足りない分は、話し手が勝手に内容を付け加えてしまいます。問題は、その付け加えが必ずしも良い内容とは限らないことです。早い段階で、私たちは、すべてを文書化した「トレーナーをトレーニングするための資料」を作る必要があることに気付きました。BNIの仕組みの一貫性とプログラムの拡張性を維持するためです。国中にBNIが広がっていく過程で、そして世界に広がっていく過程で、これはますます重要になっていきました。
もう一つ大切なことを学びました。それは、メンバーやディレクターが結束するために必要な、統一的なビジョンをつくることでした。
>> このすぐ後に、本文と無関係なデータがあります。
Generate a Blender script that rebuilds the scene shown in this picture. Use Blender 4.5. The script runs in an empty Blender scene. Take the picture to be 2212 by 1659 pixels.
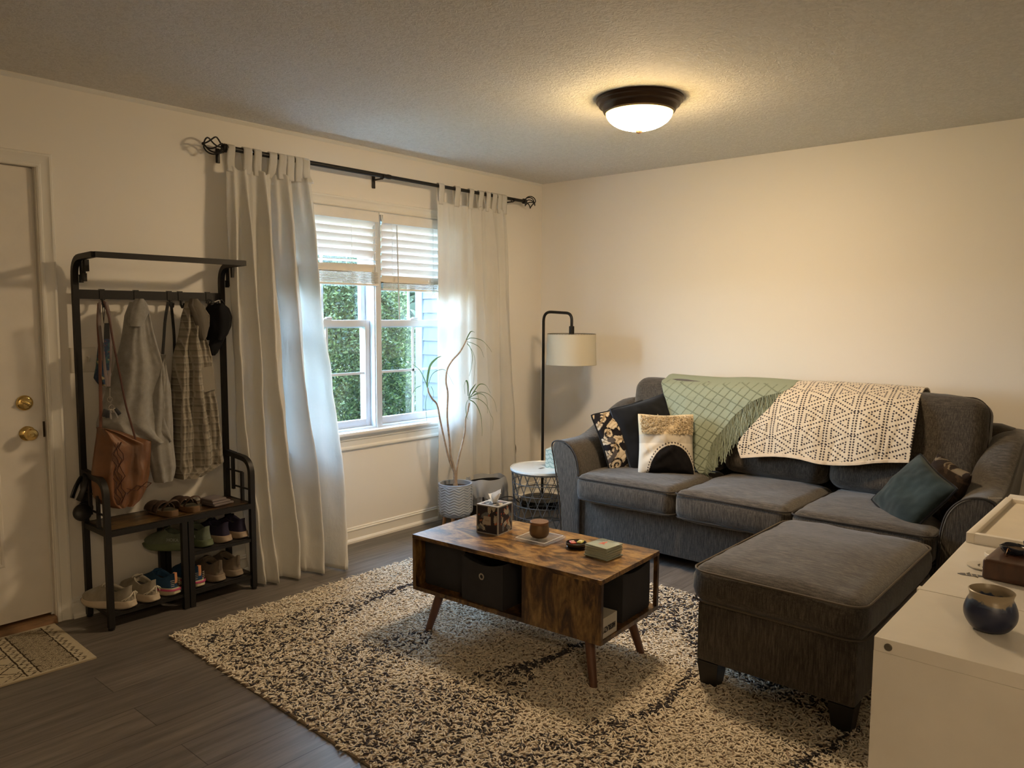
import bpy, bmesh, math, random
import numpy as np
from mathutils import Vector, Matrix
random.seed(7); rng = np.random.default_rng(7)
sc = bpy.context.scene
PI = math.pi

# ---------------------------------------------------------------- camera, sky, light, exposure
cam_d = bpy.data.cameras.new('camera'); cam = bpy.data.objects.new('camera', cam_d); sc.collection.objects.link(cam)
sc.camera = cam
cam_d.sensor_width = 36; cam_d.lens = 27.004; cam_d.clip_start = .02; cam_d.clip_end = 300
ya, pi_, ro = .858465, .0885483, .00450891
fw = Vector((math.sin(ya)*math.cos(pi_), math.cos(ya)*math.cos(pi_), -math.sin(pi_)))
r0 = Vector((math.cos(ya), -math.sin(ya), 0)); u0 = r0.cross(fw)
rt = r0*math.cos(ro)+u0*math.sin(ro); up_ = -r0*math.sin(ro)+u0*math.cos(ro)
cam.matrix_world = Matrix(((rt.x, up_.x, -fw.x, -4.78279), (rt.y, up_.y, -fw.y, -3.83048), (rt.z, up_.z, -fw.z, 1.41547), (0, 0, 0, 1)))

w = bpy.data.worlds.new('sky'); sc.world = w; w.use_nodes = True
wn = w.node_tree; bg = wn.nodes['Background']
SKY = 14.0
tc = wn.nodes.new('ShaderNodeTexCoord'); sep = wn.nodes.new('ShaderNodeSeparateXYZ'); rmp = wn.nodes.new('ShaderNodeValToRGB')
wn.links.new(tc.outputs['Generated'], sep.inputs[0]); wn.links.new(sep.outputs['Z'], rmp.inputs[0])
rmp.color_ramp.elements[0].position = 0; rmp.color_ramp.elements[0].color = (.80, .90, 1, 1)
rmp.color_ramp.elements[1].position = .7; rmp.color_ramp.elements[1].color = (.42, .66, 1, 1)
wn.links.new(rmp.outputs[0], bg.inputs[0]); bg.inputs[1].default_value = SKY
sun_d = bpy.data.lights.new('sun', 'SUN'); sun_d.energy = 6; sun_d.angle = .02; sun_d.color = (1, .95, .85)
sun = bpy.data.objects.new('sun', sun_d); sc.collection.objects.link(sun)
sun.rotation_euler = Vector((.30, -.50, 1)).to_track_quat('Z', 'Y').to_euler()   # high summer sun from behind the house
por_d = bpy.data.lights.new('window_portal', 'AREA'); por_d.shape = 'RECTANGLE'; por_d.size = 1.37; por_d.size_y = 1.35
por_d.cycles.is_portal = True
por = bpy.data.objects.new('window_portal', por_d); sc.collection.objects.link(por)
por.location = (-1.65, .16, 1.38); por.rotation_euler = (-PI/2, 0, 0)
sc.view_settings.view_transform = 'Standard'; sc.view_settings.look = 'None'
sc.view_settings.exposure = 1.38; sc.view_settings.gamma = 1; sc.view_settings.use_curve_mapping = False
sc.cycles.use_denoising = True; sc.cycles.max_bounces = 8; sc.cycles.diffuse_bounces = 5; sc.cycles.adaptive_threshold = .03
sc.cycles.transparent_max_bounces = 12; sc.cycles.caustics_reflective = False; sc.cycles.caustics_refractive = False
sc.cycles.sample_clamp_indirect = 6

# ---------------------------------------------------------------- materials
MATS = {}
def _nt(name):
    m = bpy.data.materials.new(name); m.use_nodes = True; nt = m.node_tree
    return m, nt, nt.nodes['Principled BSDF']
def _coords(nt, scale=(1, 1, 1), rot=(0, 0, 0), kind='Object'):
    t = nt.nodes.new('ShaderNodeTexCoord'); mp = nt.nodes.new('ShaderNodeMapping')
    mp.inputs['Scale'].default_value = scale; mp.inputs['Rotation'].default_value = rot
    nt.links.new(t.outputs[kind], mp.inputs[0]); return mp.outputs[0]
def _noise(nt, vec, scale, detail=3, rough=.55, dist=0):
    n = nt.nodes.new('ShaderNodeTexNoise'); n.inputs['Scale'].default_value = scale; n.inputs['Detail'].default_value = detail
    n.inputs['Roughness'].default_value = rough; n.inputs['Distortion'].default_value = dist
    nt.links.new(vec, n.inputs['Vector']); return n.outputs['Fac']
def _ramp(nt, fac, stops):
    r = nt.nodes.new('ShaderNodeValToRGB'); e = r.color_ramp.elements
    while len(e) < len(stops): e.new(.5)
    for i, (p, c) in enumerate(stops):
        e[i].position = p; e[i].color = (*c, 1) if len(c) == 3 else c
    nt.links.new(fac, r.inputs[0]); return r.outputs[0]
def _mix(nt, fac, a, b, mode='MIX'):
    m = nt.nodes.new('ShaderNodeMix'); m.data_type = 'RGBA'; m.blend_type = mode
    for s, v in ((m.inputs[0], fac), (m.inputs[6], a), (m.inputs[7], b)):
        if isinstance(v, (int, float)): s.default_value = v
        elif isinstance(v, tuple): s.default_value = (*v, 1)
        else: nt.links.new(v, s)
    return m.outputs[2]
def _bump(nt, b, h, strength, dist=.002):
    n = nt.nodes.new('ShaderNodeBump'); n.inputs['Strength'].default_value = strength; n.inputs['Distance'].default_value = dist
    nt.links.new(h, n.inputs['Height']); nt.links.new(n.outputs[0], b.inputs['Normal'])
def mat(name, col, rough=.6, metal=0, var=0, vs=8, stretch=(1, 1, 1), bump=0, bs=60, bd=.002, spec=.5, sheen=0, attr=False, coat=0, alpha=1):
    if name in MATS: return MATS[name]
    m, nt, b = _nt(name)
    b.inputs['Base Color'].default_value = (*col, 1); b.inputs['Roughness'].default_value = rough; b.inputs['Metallic'].default_value = metal
    b.inputs['Specular IOR Level'].default_value = spec; b.inputs['Sheen Weight'].default_value = sheen; b.inputs['Coat Weight'].default_value = coat
    b.inputs['Alpha'].default_value = alpha
    v = _coords(nt, stretch)
    base = None
    if attr:
        a = nt.nodes.new('ShaderNodeAttribute'); a.attribute_name = 'Col'; base = a.outputs['Color']
        nt.links.new(base, b.inputs['Base Color'])
    if var or not bump:
        vv = var or .04
        n = _noise(nt, v, vs, 4)
        f = _ramp(nt, n, [(.3, (1-vv,)*3), (.7, (1+vv,)*3)])
        c = _mix(nt, 1.0, base if base is not None else tuple(col), f, 'MULTIPLY'); nt.links.new(c, b.inputs['Base Color'])
    if bump: _bump(nt, b, _noise(nt, v, bs, 4), bump, bd)
    MATS[name] = m; return m

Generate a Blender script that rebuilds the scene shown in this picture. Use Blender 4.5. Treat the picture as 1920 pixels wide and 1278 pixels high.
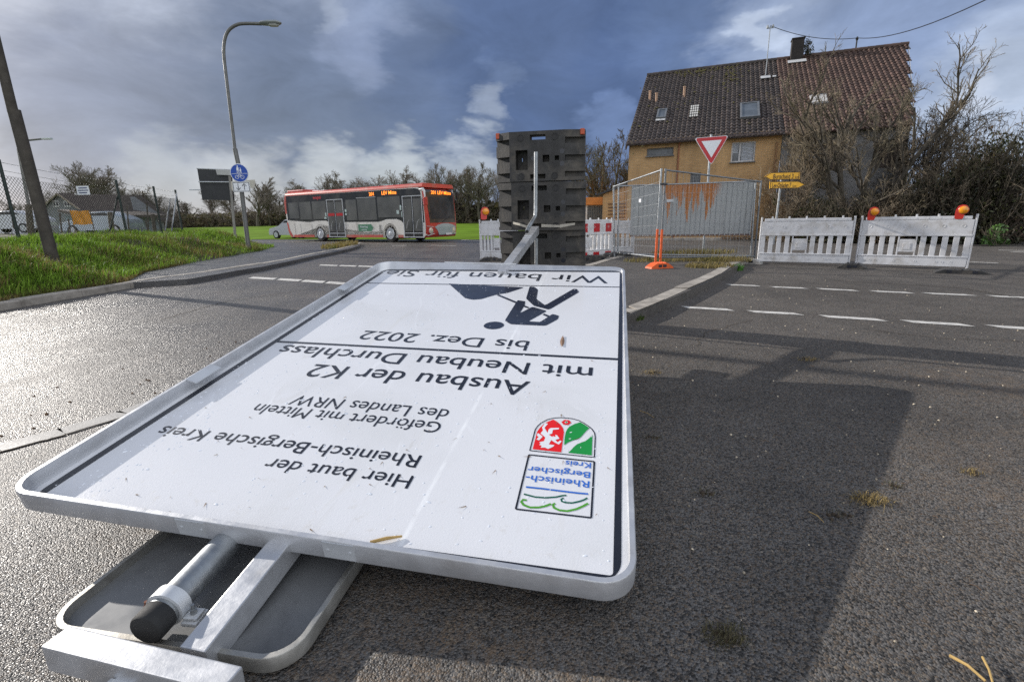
import bpy, bmesh, math, random
import numpy as np
from math import sin, cos, pi, radians, atan, atan2, sqrt, hypot
from mathutils import Vector, Matrix, noise as mnoise

for _o in list(bpy.data.objects):
    bpy.data.objects.remove(_o)
SC = bpy.context.scene
COL = SC.collection

# ------------------------------------------------------------------ camera
FPX = 906.7
PITCH = atan(227 / FPX)
ROLL = radians(1.1)
CAMH = 1.1
cam = bpy.data.cameras.new('camera')
cam.sensor_width = 36.0
cam.lens = FPX / 1920 * 36.0
cam.clip_start = 0.05
cam.clip_end = 3000
camo = bpy.data.objects.new('camera', cam)
COL.objects.link(camo)
_X = Vector((1, 0, 0)); _D = Vector((0, -sin(PITCH), -cos(PITCH))); _F = Vector((0, cos(PITCH), -sin(PITCH)))
_r = _X * cos(ROLL) + _D * sin(ROLL)
_u = _X * sin(ROLL) - _D * cos(ROLL)
_b = -_F
camo.matrix_world = Matrix(((_r.x, _u.x, _b.x, 0), (_r.y, _u.y, _b.y, 0), (_r.z, _u.z, _b.z, CAMH), (0, 0, 0, 1)))
SC.camera = camo
CAM = np.array([0, 0, CAMH])


def ray(x, y):
    """survey helper: direction from the tripod point through a photo coordinate"""
    u = x - 960; v = y - 639
    a = (u * cos(ROLL) - v * sin(ROLL)) / FPX
    b = (u * sin(ROLL) + v * cos(ROLL)) / FPX
    return np.array([a, cos(PITCH) - b * sin(PITCH), -(sin(PITCH) + b * cos(PITCH))])


def gz(x, y, z=0.0):
    r = ray(x, y)
    return CAM + r * ((z - CAMH) / r[2])


def gy(x, y, Y):
    r = ray(x, y)
    return CAM + r * (Y / r[1])


def L(r, g=None, b=None):
    """sRGB 0..255 to linear"""
    if g is None:
        g = b = r
    f = lambda c: (c / 255 / 12.92) if c / 255 <= 0.04045 else ((c / 255 + 0.055) / 1.055) ** 2.4
    return (f(r), f(g), f(b))


# ------------------------------------------------------------------ world and sun
SUN_EL = radians(20.75)
SUN_DIR = Vector((-0.874 * cos(SUN_EL), 0.486 * cos(SUN_EL), sin(SUN_EL))).normalized()
world = bpy.data.worlds.new("World")
SC.world = world
world.use_nodes = True
nt = world.node_tree
nt.nodes.clear()


def N(nt, typ, **kw):
    n = nt.nodes.new(typ)
    for k, v in kw.items():
        setattr(n, k, v)
    return n


def setin(nt, sock, v):
    if isinstance(v, bpy.types.NodeSocket):
        nt.links.new(v, sock)
    elif isinstance(v, (tuple, list)) and len(v) == 3 and sock.type == 'RGBA':
        sock.default_value = (*v, 1)
    else:
        sock.default_value = v


def mathn(nt, op, a, b=None, clamp=False):
    n = N(nt, 'ShaderNodeMath', operation=op, use_clamp=clamp)
    setin(nt, n.inputs[0], a)
    if b is not None:
        setin(nt, n.inputs[1], b)
    return n.outputs[0]


def vmath(nt, op, a, b=None):
    n = N(nt, 'ShaderNodeVectorMath', operation=op)
    setin(nt, n.inputs[0], a)
    if b is not None:
        setin(nt, n.inputs[1], b)
    return n.outputs['Value'] if op in ('DOT_PRODUCT', 'LENGTH') else n.outputs[0]


def mixc(nt, fac, a, b, blend='MIX'):
    n = N(nt, 'ShaderNodeMix', data_type='RGBA', blend_type=blend)
    setin(nt, n.inputs[0], fac); setin(nt, n.inputs[6], a); setin(nt, n.inputs[7], b)
    return n.outputs[2]


def maprange(nt, v, a, b, c=0.0, d=1.0, interp='SMOOTHSTEP'):
    n = N(nt, 'ShaderNodeMapRange', interpolation_type=interp)
    setin(nt, n.inputs[0], v)
    n.inputs[1].default_value = a; n.inputs[2].default_value = b
    n.inputs[3].default_value = c; n.inputs[4].default_value = d
    return n.outputs[0]


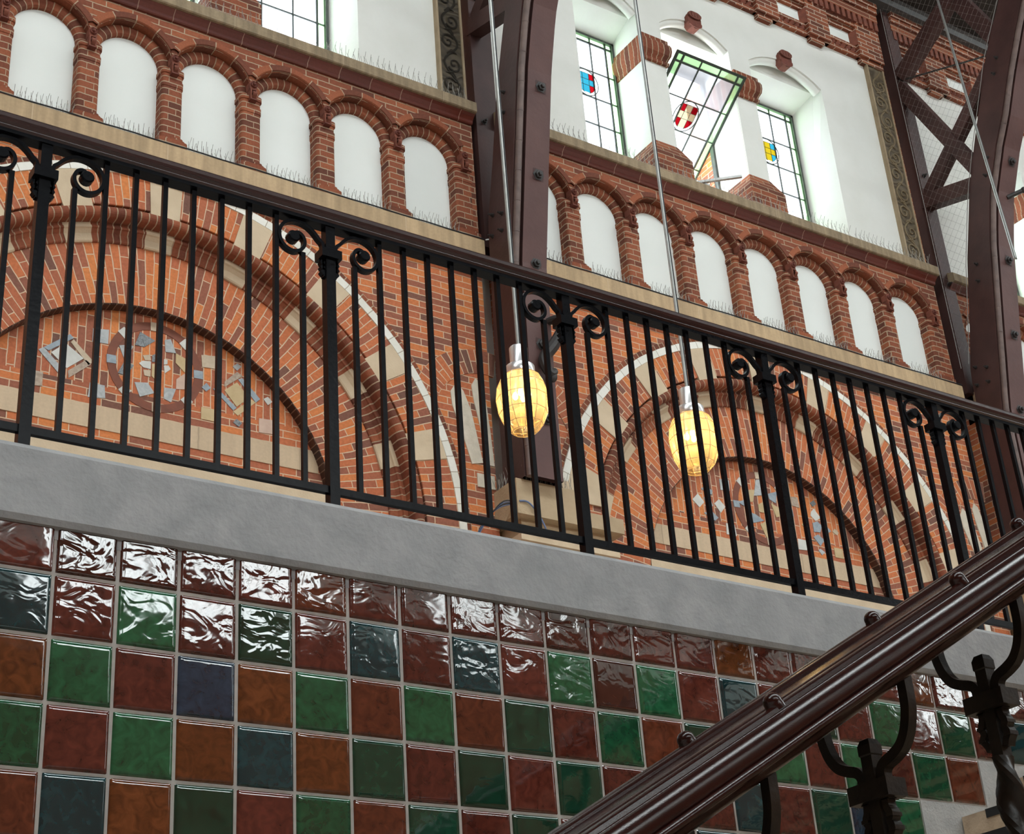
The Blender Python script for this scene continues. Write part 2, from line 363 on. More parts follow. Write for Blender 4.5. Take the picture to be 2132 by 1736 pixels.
def trim_name():
    _tn[0] += 1; return 'trim_%d' % _tn[0]
def win_name():
    _wn[0] += 1; return 'window_%d' % _wn[0]

def mb(loc=(0, 0, 0)):
    b = MB(); b.off = (-loc[0], -loc[1], -loc[2]); return b

# ================================================================== the setting
BAYS = [4.05, 10.57, 17.09]            # centres of the three bays of the brick wall
HALF = 3.13                            # half a bay; a truss stands in the slot between two bays
YW = 10.5                              # face of the arcaded brick wall
YU = 10.6                              # face of the plastered wall above the ledge
ZS0, ZS1 = 9.66, 10.025                 # lower string course
ZL0, ZL1 = 11.42, 11.63                # upper ledge
ARC_Z = 6.95                           # springing centre of the big arches
R_OUT = 2.79

b = mb(); b.box(-16, 41, -14.6, 10.9, -.25, 0, 'floor_stone'); tag(b.build('floor'), 'pale stone floor of the hall at the foot of the stairs', 'floor', kind='structure')
b = mb(); b.box(-16, 41, 4.75, 10.9, 3.45, 3.84, 'floor_stone'); tag(b.build('floor'), 'raised gallery floor behind the black railing', 'floor', kind='structure')

# ---- brick wall with the big arch openings cut out
b = mb()
def zarch(x, cx, r): return ARC_Z + math.sqrt(max(0, r * r - (x - cx) ** 2))
for cx in BAYS:
    x0, x1 = cx - HALF, cx + HALF
    r = R_OUT + .005
    xs = [x0] + [cx - r * math.cos(PI * i / 60) for i in range(61)] + [x1]
    for i in range(len(xs) - 1):
        a, c = xs[i], xs[i + 1]
        za = zarch(a, cx, r) if abs(a - cx) <= r else 3.84
        zc = zarch(c, cx, r) if abs(c - cx) <= r else 3.84
        if i == 0: za = zc = 3.84
        if i == len(xs) - 2: za = zc = 3.84
        b.face([(a, YW, za), (c, YW, zc), (c, YW, ZS0), (a, YW, ZS0)], 'brick')
    for x in (x0, x1): b.face([(x, YW, 3.84), (x, 10.9, 3.84), (x, 10.9, 11.5), (x, YW, 11.5)], 'brick')
    b.box(x0 - .01, x1 + .01, 10.88, 11.05, 3.84, 11.7, 'brick')
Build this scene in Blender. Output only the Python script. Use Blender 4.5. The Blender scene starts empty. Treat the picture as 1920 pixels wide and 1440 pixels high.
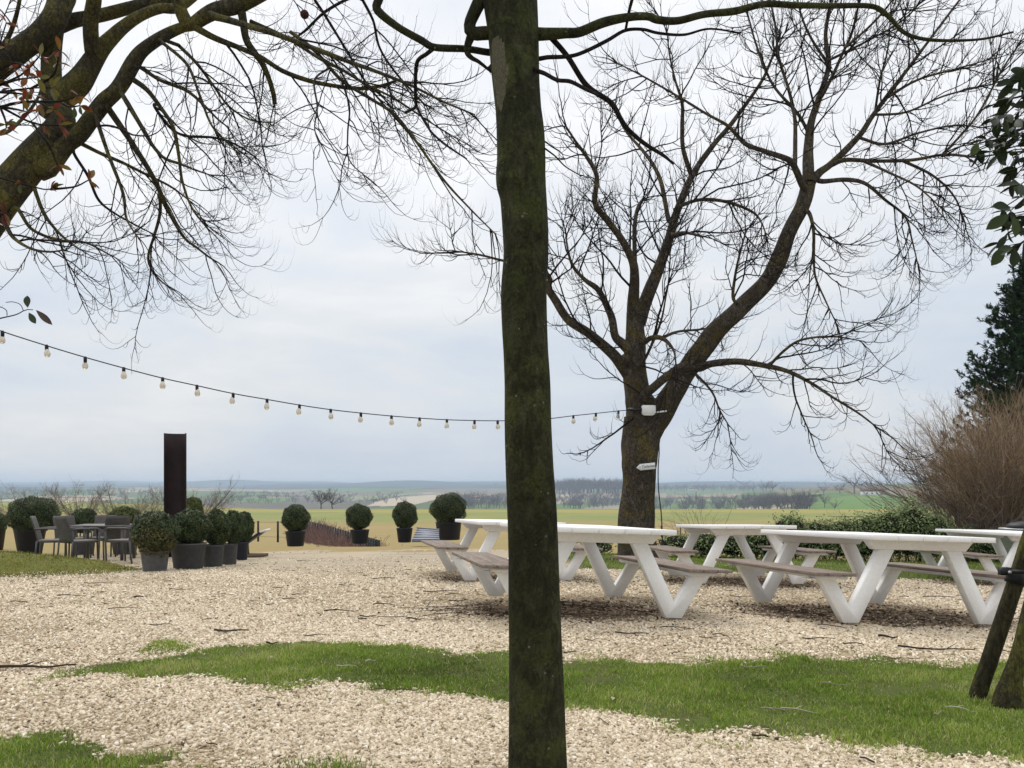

シンプルで、覚えやすく、お互いのためにリファーラルを生み出すというミッションに合致するものです。また、体系化されたトレーニングの内容と整合性のあるものにする必要がありました。
私は次のことを理解していました。他の人のビジネスの成功を手助けすることこそ、リファーラルで自分自身のビジネスを成功させる最善の方法です。また、健全でポジティブなビジョンを組織全体に浸透させることが組織に大きなメリットをもたらすことを理解していました。
そこで私は、そのようなビジョンを簡潔に言い表す生き生きとしたフレーズを探しました。そして、たどり着いたのが、「ギバーズ・ゲイン」でした。このシンプルな2語には黄金律が詰まっています。それは、私自身、そしてBNI メンバーの心に響くものでした。それ以来、「ギバーズ・ゲイン」という普遍的かつ覚えやすいフレーズが、BNIの理念となったのです。そして、BNIが活動するすべての国において、組織に浸透していったのです。
BNIの誕生は、「必要は発明の母」の典型例だといます。とはいえ、明確な理念と拡張性のあるシステムがあったからこそ、BNIは発展を遂げることができたのです。これは今日の事業者にとって大いに参考になることではないでしょうか。